╔══
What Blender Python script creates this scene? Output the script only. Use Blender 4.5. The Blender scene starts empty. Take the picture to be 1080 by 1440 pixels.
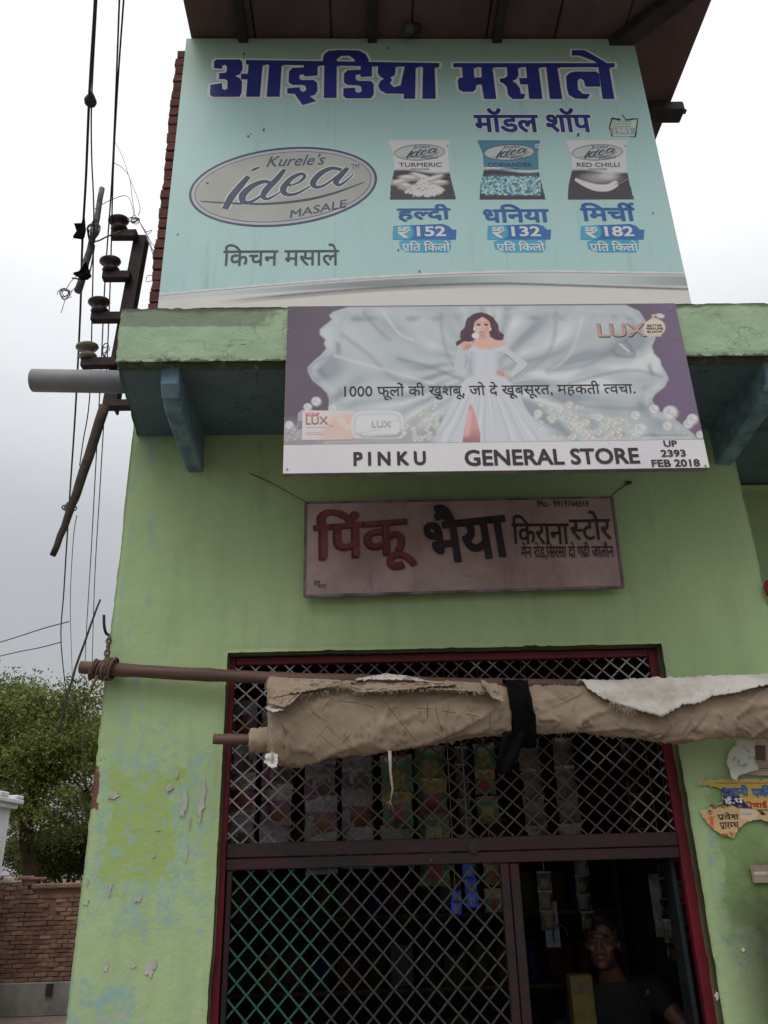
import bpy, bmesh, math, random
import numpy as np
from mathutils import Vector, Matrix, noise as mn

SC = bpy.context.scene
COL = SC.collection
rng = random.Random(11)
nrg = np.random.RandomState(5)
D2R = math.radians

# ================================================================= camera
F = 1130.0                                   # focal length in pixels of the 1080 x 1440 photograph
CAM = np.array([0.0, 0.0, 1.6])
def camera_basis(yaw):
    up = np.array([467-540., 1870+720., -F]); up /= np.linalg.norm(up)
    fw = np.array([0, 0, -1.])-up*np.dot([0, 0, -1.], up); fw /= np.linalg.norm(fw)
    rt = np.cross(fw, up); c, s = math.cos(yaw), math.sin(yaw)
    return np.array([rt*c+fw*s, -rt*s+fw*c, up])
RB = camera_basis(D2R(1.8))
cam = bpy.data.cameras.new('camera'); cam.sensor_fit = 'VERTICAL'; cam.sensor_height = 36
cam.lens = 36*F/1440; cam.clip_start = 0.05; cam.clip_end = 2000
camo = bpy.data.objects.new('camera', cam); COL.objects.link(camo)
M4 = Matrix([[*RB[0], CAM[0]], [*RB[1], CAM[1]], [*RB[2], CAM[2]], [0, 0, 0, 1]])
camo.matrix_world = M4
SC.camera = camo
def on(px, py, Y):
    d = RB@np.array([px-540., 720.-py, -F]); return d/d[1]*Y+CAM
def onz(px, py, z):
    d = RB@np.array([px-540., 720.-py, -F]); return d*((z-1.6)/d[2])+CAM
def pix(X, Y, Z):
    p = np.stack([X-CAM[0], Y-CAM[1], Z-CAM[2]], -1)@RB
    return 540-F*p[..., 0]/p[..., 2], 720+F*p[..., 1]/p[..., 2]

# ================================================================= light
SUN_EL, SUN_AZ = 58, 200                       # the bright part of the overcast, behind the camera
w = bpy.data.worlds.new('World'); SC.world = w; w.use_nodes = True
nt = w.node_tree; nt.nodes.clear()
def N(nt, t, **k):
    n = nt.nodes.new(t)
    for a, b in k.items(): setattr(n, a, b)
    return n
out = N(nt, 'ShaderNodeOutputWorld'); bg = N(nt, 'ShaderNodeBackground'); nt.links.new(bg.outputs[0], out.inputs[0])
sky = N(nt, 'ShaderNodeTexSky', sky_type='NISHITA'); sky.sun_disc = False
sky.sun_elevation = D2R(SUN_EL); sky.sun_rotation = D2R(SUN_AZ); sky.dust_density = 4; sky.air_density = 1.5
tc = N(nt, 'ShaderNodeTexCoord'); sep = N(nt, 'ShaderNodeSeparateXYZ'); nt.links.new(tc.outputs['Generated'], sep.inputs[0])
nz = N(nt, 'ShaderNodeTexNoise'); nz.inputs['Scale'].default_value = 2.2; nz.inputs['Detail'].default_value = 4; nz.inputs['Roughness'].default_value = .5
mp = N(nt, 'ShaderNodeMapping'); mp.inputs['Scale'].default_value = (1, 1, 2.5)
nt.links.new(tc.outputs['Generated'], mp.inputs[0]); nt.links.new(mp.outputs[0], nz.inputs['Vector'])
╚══
EXERCISE:
Begin at the first line of the material and copy each line exactly through the one containing "D2R = math.radians". Omit pictures.

FINISHED EXERCISE:
What Blender Python script creates this scene? Output the script only. Use Blender 4.5. The Blender scene starts empty. Take the picture to be 1080 by 1440 pixels.
import bpy, bmesh, math, random
import numpy as np
from mathutils import Vector, Matrix, noise as mn

SC = bpy.context.scene
COL = SC.collection
rng = random.Random(11)
nrg = np.random.RandomState(5)
D2R = math.radians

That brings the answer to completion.